In the early 2000s, Renault sent across Ghosn to Japan to power a similar turnaround at its ailing Japanese partner Nissan Motors and here too, Ghosn did not disappoint. He implemented Renault work methods with a healthy dose of Japanese discipline, and this turned Nissan around, earning him the monikers “Le Cost Killer” and “Mr Fixit”. The French and Japanese governments, both heavily involved in the earlier ailing carmakers also encouraged Ghosn (along with the Boards of both companies) to take on a more prominent role as Chairman and CEO of the Renault-Nissan group.

But Ghosn wanted more than just process re-engineering to fuel Renault-Nissan’s growth. He went on an expanding spree, shutting down non-profitable markets andexpanding in other more promising ones. He brought new brands into the mix including Russia’s AvtoVAZ, relaunched Datsun and at the height of his success brought Mitsubishi Motors in a complex three-way alliance with Renault-Nissan that created the world’s third largest automobile group with a 10% share of the global market.

In industry circles, Ghosn was a god on wheels. His vision was hailed as the future of the automobile industry which would be driven by mergers and acquisitions coupled with innovation to drive the industry ahead. He was repeatedly voted amongst the world’s most trusted business visionaries and was subject to much admiration.

All that changed when news came out that Japanese authorities were investigating Ghosn for under reporting his income as well as for misuse of company assets around the world. Initially Ghosn denied any wrongdoing (he still maintains his innocence). Further investigations led to indictments of his close Aide Greg Kelly as well as Nissan Motors for aiding and abetting the crimes. The charges were astounding. Ghosn had allegedly not reported nearly $44 million of compensation over a period of five years (from 2010 to 2015) and another $27 million from 2015 onwards. Furthermore, it was revealed that Nissan had continued to pay for extravagant residences of Ghosn in multiple locations such as Beirut and Brazil. As investigators unearthed more details, news came out of further alleged impropriety including Nissan paying $100,000 annually to Ghosn’s sister as an advisory consultant without a clear role as well as paying for extravagant vacations for his family.
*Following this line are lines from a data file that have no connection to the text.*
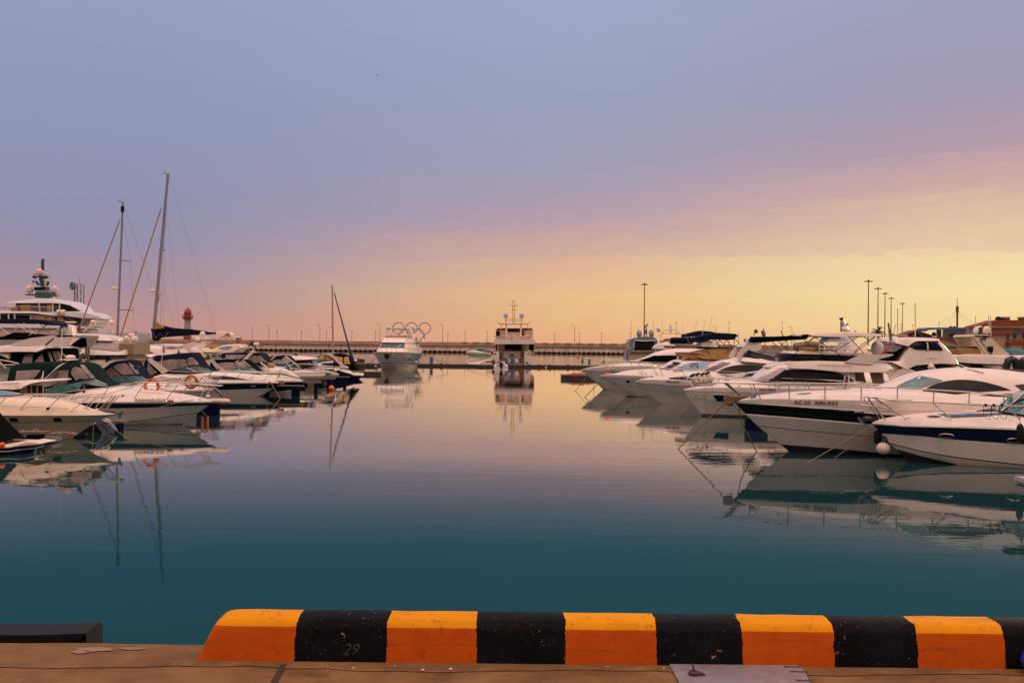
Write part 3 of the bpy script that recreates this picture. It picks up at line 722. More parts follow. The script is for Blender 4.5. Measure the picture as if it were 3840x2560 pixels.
for px in (1655, 1985, 2022, 2062, 2240, 2130):
    c = at(px, 1364, 180.4); mb = MB(); mb.box((c.x, 180.5, .53), (.5, .12, .1)); mb.box((c.x, 180.5, .49), (.2, .2, .1)); tag(mb.build('mooring_cleat', RUB, smooth=False), 'small dark cleat on the front edge of the cross pontoon', 'cleat', 'cleats on the cross pontoon')
pontoon('pontoon', X165(1318, 172), X165(1412, 172), 172, 175, 'short boarded pontoon left of the bow-on yacht, behind the sport boat stern', .5)
pontoon('pontoon', X165(1338, 124), X165(1432, 124), 124, 126, 'low floating finger with light edge, reaching out right of the sport boat stern', .42)
pr = pontoon('floating_platform', X165(2107, 116), X165(2260, 116), 116, 119, 'dark floating platform ahead of the farthest right bow', .5, 'platform', grp=None)
c0 = at(2150, 1405, 117)
mb = MB(); vs = []
for i in range(13):
    x = c0.x-1.2+i*.32; h = .22*math.sin(math.pi*i/12)*(1+.25*math.sin(i*2.1)); vs += [(x, 116.4, .50), (x, 117, .5+h), (x, 117.8, .5+h*.8), (x, 118.3, .5)]
mb.add(vs, [(i*4+k, i*4+k+1, i*4+5+k, i*4+4+k) for i in range(12) for k in range(3)]); tag(mb.build('red_cover', mat('red_cloth', (.30, .03, .02), .8, var=.3)), 'crumpled red cover lying on the dark floating platform', 'cover')
pontoon('pontoon', X165(1790), X165(1852), 177, 180, 'small square landing stage joined to the cross pontoon left of the dinghy', .42)

# --- high floodlight masts on the far quay
land = MB(); land.prism([(62, 215, -1), (330, 215, -1), (900, 900, -1), (900, 1400, -1), (XB, 1400, -1), (XB-6, YB, -1), (75, 430, -1)], (0, 0, 2.6)); struct('far_quay', land, mat('far_quay_concrete', (.2, .15, .12), .9), smooth=False)
FL = [(2417, 1062, 330, 'lone tall floodlight mast behind the silver yacht'), (3257, 1050, 300, 'tallest and leftmost floodlight mast of the row of five on the right'), (3293, 1078, 335, 'second floodlight mast of the row on the right, palm at its foot'), (3319, 1097, 365, 'third floodlight mast from the left in the right-hand row'),
      (3342, 1115, 398, 'fourth floodlight mast from the left in the right-hand row'), (3385, 1135, 440, 'shortest and last floodlight mast of the right-hand row')]
FMM = mat('mast_dark', (.035, .022, .016), .6, metal=.3)
for px, py, Yl, lab in FL:
    T = at(px, py, Yl); rt = empty('floodlight_mast', (T.x, Yl, 1.6), lab, 'floodlight mast', 'high floodlight masts')
    k = 1.0; mb = MB(); mb.tube([(T.x, Yl, 1.6), (T.x, Yl, 9), (T.x, Yl, T.z)], [.22, .18, .12], 8); mb.build('pole', FMM, rt)
    mb = MB(); mb.lathe((T.x, Yl, T.z-.5), [(.2, 0), (.5, .1), (.5, .2), (.2, .3), (.28, .5), (.1, .6)], 10); mb.torus((T.x, Yl, T.z-.35), .78, .06, (0, 0, 1), 16, 5)
    for i in range(8): a_ = i*math.pi/4; mb.tube([(T.x, Yl, T.z-.35), (T.x+.8*math.cos(a_), Yl+.8*math.sin(a_), T.z-.35)], .05, 4)
    mb.build('head_ring', FMM, rt)
    for i in range(8):
        a_ = i*math.pi/4+.2; mb = MB(); mb.box((T.x+1.0*math.cos(a_), Yl+1.0*math.sin(a_), T.z-.42), (.45, .35, .2), a_); mb.build('lamp', FMM, rt, smooth=False)
# ================================================================== RIGHT-HAND ROW OF BOATS (bows to the left)
def fender(label, cpx, wpx, hpx, Y, m_, top=None, capm=None, ball=False):
    """hanging fender: centre pixel, size in pixels, distance"""
    (px, py), = q(cpx); c = at(px, py, Y); k = Y/FPX; r, h = wpx*k/2, hpx*k
    rt = empty('fender', (c.x, c.y, c.z-h/2), label, 'fender'); mb = MB()
    if ball: mb.ball(c, r, h/2/r, 18)
    else: mb.lathe(c-Vector((0, 0, h/2)), [(r*.3, 0), (r*.8, h*.06), (r, h*.16), (r, h*.80), (r*.8, h*.90), (r*.35, h*.97), (r*.3, h*1.03)], 14)
    mb.build('body', m_, rt)
    if capm: mb = MB(); mb.lathe(c+Vector((0, 0, h*.38)), [(r*.85, 0), (r*.7, h*.07), (r*.3, h*.14)], 12); mb.build('cap', capm, rt)
    if top:
        (tx, ty), = q(top); mb = MB(); mb.tube([c+Vector((0, 0, h/2)), at(tx, ty, Y)], .01, 5); mb.build('lanyard', ROPE, rt)
    return rt
GR = 'motor yachts moored along the right side'
# ---- R1: nearest, navy stripe
b = Boat('motor_cruiser', 'white cruiser with navy hull stripe and blue deck pad, nearest boat on the right', 33.75, 'J 400,742', 'R', 1.62, 9.5, yaw=13, Le=6.0, group=GR, qq=.86)
b.make_hull([('J 400,742 640,762 800,772 1200,778 1700,788 2195,806', 1.0), ('J 415,757 800,785 1200,795 1700,812 2195,830', .99), ('J 545,868 1000,897 1400,938 2195,992', .95), ('J 640,985 1000,1072 1400,1142 2195,1228', .90), ('J 660,1000 1000,1084 1400,1156 2195,1242', .895), ('J 735,1060 1000,1135 1300,1205 1500,1250 1800,1285 2195,1318', .80)],
            'J 400,742 480,830 545,880 640,1000 740,1090 840,1192 880,1240', [0, 1, 0, 1, 0], [GEL, NAVY, BOOT])
mb = MB(); f = lambda ss: b.beam(ss)*.995
mb.tube(b.pts('J 405,752 800,780 1200,789 1700,804 2195,822', lambda ss: b.beam(ss)+.01), .022, 6); mb.build('rub_rail', STEEL, b.root)
dk = b.deck('J 395,738 460,705 520,692 700,664 900,642 1180,628 1650,604 1900,615 2195,625', GEL, up=.7)
b.port('J 1282,890', 50, 16, BLACKG); b.port('J 2078,945', 48, 18, BLACKG)
def deckpad(b, name, outline, m_, dz=.03, parent=None):
    ax = dk_cur; P = []
    for px, py in q(outline):
        ss, z = b.loc(px, py, 0.0); 
        # meet the deck top: march the ray until it reaches the deck height
        d = ray(px, py); best = None
        for k in range(400):
            tt = (20+k*.08 if b.o.y < 45 else b.o.y-4+k*.02); p = CAM+d*(tt/d.y); s1 = (p-b.o).dot(b.a); l1 = (p-b.o).dot(b.nn)
            e = abs(p.z-ax.zt(s1)) if 0 < s1 < b.L else 9
            if best is None or e < best[0]: best = (e, p)
        P.append(best[1])
    mb = MB(); mb.prism([p+Vector((0, 0, dz)) for p in P], (0, 0, -.06)); return mb.build(name, m_, parent or b.root, smooth=False)
dk_cur = dk
b.patch('sun_pad', dk, 'J 1175,632 1440,612 1820,608 2010,622', 'J 1175,636 1330,668 1830,644 2010,628', mat('blue_vinyl_pad', (.035, .075, .16), .55, var=.15), off=.05)
b.patch('deck_hatch', dk, 'J 1040,655 1080,647 1170,646 1220,654', 'J 1040,658 1080,669 1170,669 1220,660', STEEL, off=.03, n=12)
b.patch('hatch_pane', dk, 'J 1060,655 1100,650 1160,650 1200,655', 'J 1060,657 1100,664 1160,664 1200,658', GLASS, off=.045, n=12)
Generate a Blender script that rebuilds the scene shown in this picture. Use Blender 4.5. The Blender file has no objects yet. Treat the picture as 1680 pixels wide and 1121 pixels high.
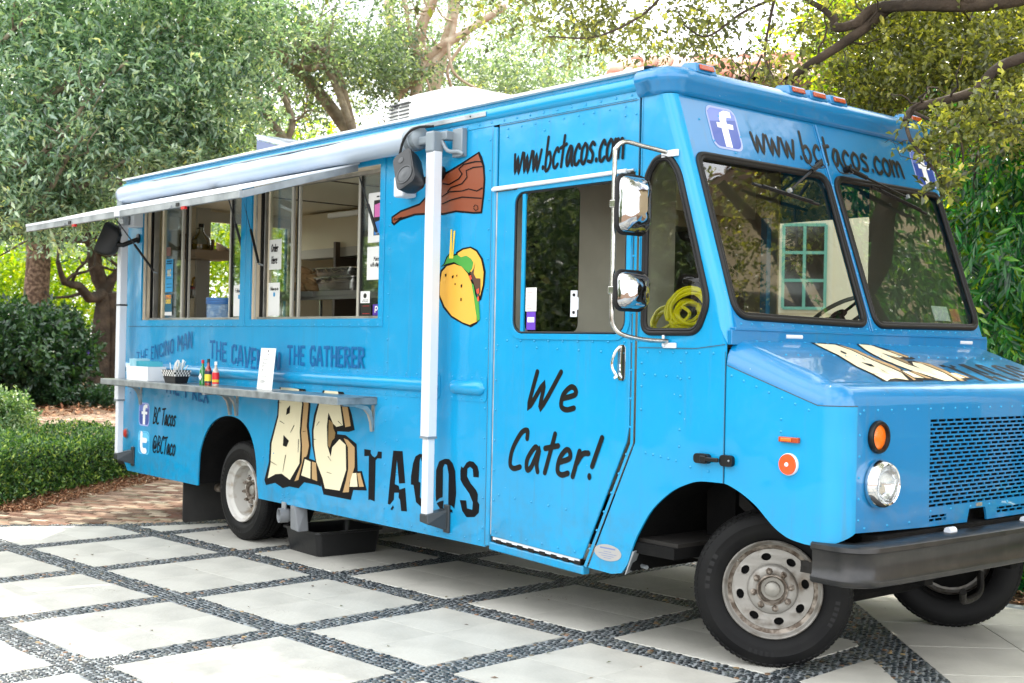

In industry circles, Ghosn was a god on wheels. His vision was hailed as the future of the automobile industry which would be driven by mergers and acquisitions coupled with innovation to drive the industry ahead. He was repeatedly voted amongst the world’s most trusted business visionaries and was subject to much admiration.


The matter came to a head on November 19, when in a shocking sequence of events, the man once dubbed the indispensable glue holding the tripartite Renault-Mitsubishi-Nissan Alliance together was arrested as his private jet landed at Tokyo’s Haneda International Airport.

As the trickle of news around the scandal became a flood of media and public interest, The Renault-Mitsubishi-Nissan Alliance went into damage control albeit in varying ways. Nissan, the most mired of the three companies by the scandal fired Ghosn first from his Chairman/CEO post on November 22. Four days later on the 26th, Mitsubishi followed suit. Conversely, Renault stood by Ghosn, retaining him as Chairman and only nominating an interim replacement after news of his arrest came through (dubbed euphemistically as Ghosn being “temporarily incapacitated”).

The matter, while still under investigation, has led to some heated discussions between the Japanese and French governments. Ghosn was the architect of the Renault and Nissan turnarounds, both projects that were pets of the country’s then Economy Minister, one Emmanuel Macron, now the president of France. Macron was not shy to highlight his concern for Ghosn’s well-being to his Japanese counterpart Prime Minister Shinzo Abe; even as both governments went to great lengths on the sidelines of the G20 Summit to reiterate support for the continuation and growth of the Renault-Mitsubishi-Nissan Alliance.

For his part, the man who saw it all come together is now facing an uncertain future, sitting in a Tokyo detention center with hardly any of the creature comforts that he was so used to from his venerated position of leadership of one of the largest automotive groups in the world.

While it is uncertain how things progress from here, Ghosn is prospectively looking at a grim future, considering Japan’s notoriously high conviction rate for white collar and industrial crime. Many feel he has been harshly targeted by the Japanese justice system more so because he is a foreigner and other scandals at companies like Toshiba and Olympus in recent years weren’t as zealously pursued or details leaked to the public as vigorously as in his case. Whatever the outcome may be, one thing is clear that Ghosn had the vision, the grit and the acumen to turnaround some very sick automotive giants back into profit. His creation of the Renault-Mitsubishi-Nissan Alliance is testament to the success of his vision, and while a guilty verdict may dent his stellar legacy, what he accomplished is something no judicial verdict can ever take away.